Since joining the Diversity & Inclusion (D&I) team in 2016, the Employee Resource Group (ERG) I lead at work has taken many forms:
- Feeling that building a community of employees working with disabilities would be an important internal support system, we began as the Disabled Employees Network. That's still one of our goals; but once D&I recruitment began, we saw remarkable support from disability allies as well as caregivers to family members, not just employees with disabilities. Given the nature of our business (i.e. disability insurance), that shouldn't have been all that surprising;
- So, in 2017 we became the more-inclusive Disability ERG. This name allowed us to pursue support of our disabled population and caregivers, as well as the education of Unum's broader employee population and exploration of how best to use our personal perspectives with disability to influence how we serve our customers;
- After attending several conferences with other companies' ERG leaders, I noticed a pattern in their groups' names and agreed that we'd also benefit from accentuating the positive. We have therefore now become The Ability ERG.
I personally embrace the term disabled, because it accurately and literally describes a switch that was turned off in my brain when I had a stroke. I can understand why people with congenital impairments (i.e. they've only known life their way) would not identify with or even be insulted by the notion of disability, since it assumes they are lacking something essential. I can see why they would prefer a term like differently abled or no qualifier at all. Why do we need labels to describe everyone? What's so scary about not fitting into tidy packages?
The last eight years of my life -- learning to live in my new form -- has been humbling to be sure but not degrading. If anything, I feel more empowered by my disability than I ever felt pre-injury. I feel empowered to become differently abled.

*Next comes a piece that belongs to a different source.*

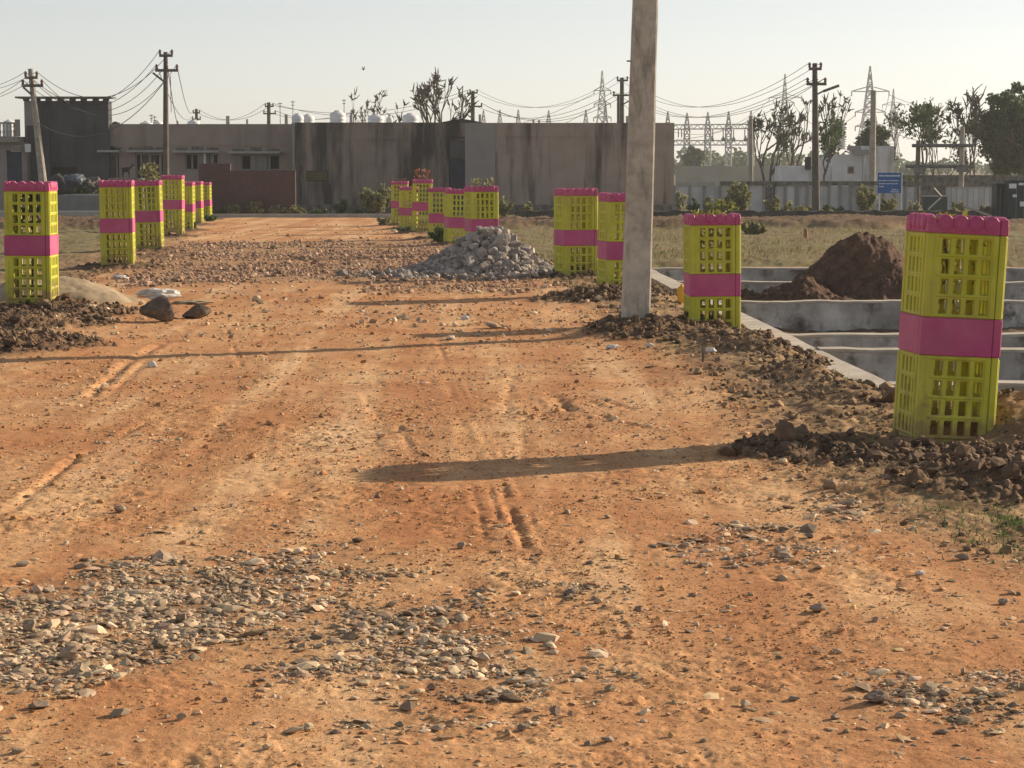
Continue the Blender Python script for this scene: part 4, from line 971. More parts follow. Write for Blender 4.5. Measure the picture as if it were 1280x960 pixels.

That's not meant to be motivational or inspirational claptrap. For one thing, I think inspiration comes from within. I don't know much, but what I can tell you I've learned from becoming disabled is that I'm capable of much more than I ever imagined or gave myself credit for. I just hadn't been tested enough to prove it. Interestingly, my department recently performed a D&I exercise to see who'd been born with the most advantages in life; and I "won" (white, upper middle class, Ivy League-educated man that I am). I'll freely admit that I was dealt a pretty good hand. In some ways, that privilege could have left me ill prepared to handle my recent challenges. But it's not just the cards in your hand; it's how you play them. I may have started with four aces, but it's The Joker that won the pot.
Jokers are wild.
To recognize our latest rebranding, this week we held our first annual Ability Night. This year was a wheelchair rugby exhibition, pitting an experienced team of quadriplegic players against a visibly able bodied team of company employees. The general goal was to highlight the capabilities of accomplished athletes who just happen to be in wheelchairs.
By losing quite definitively, the able bodied team also helped demonstrate how living with a disability is very much a honed skill, not a disadvantage.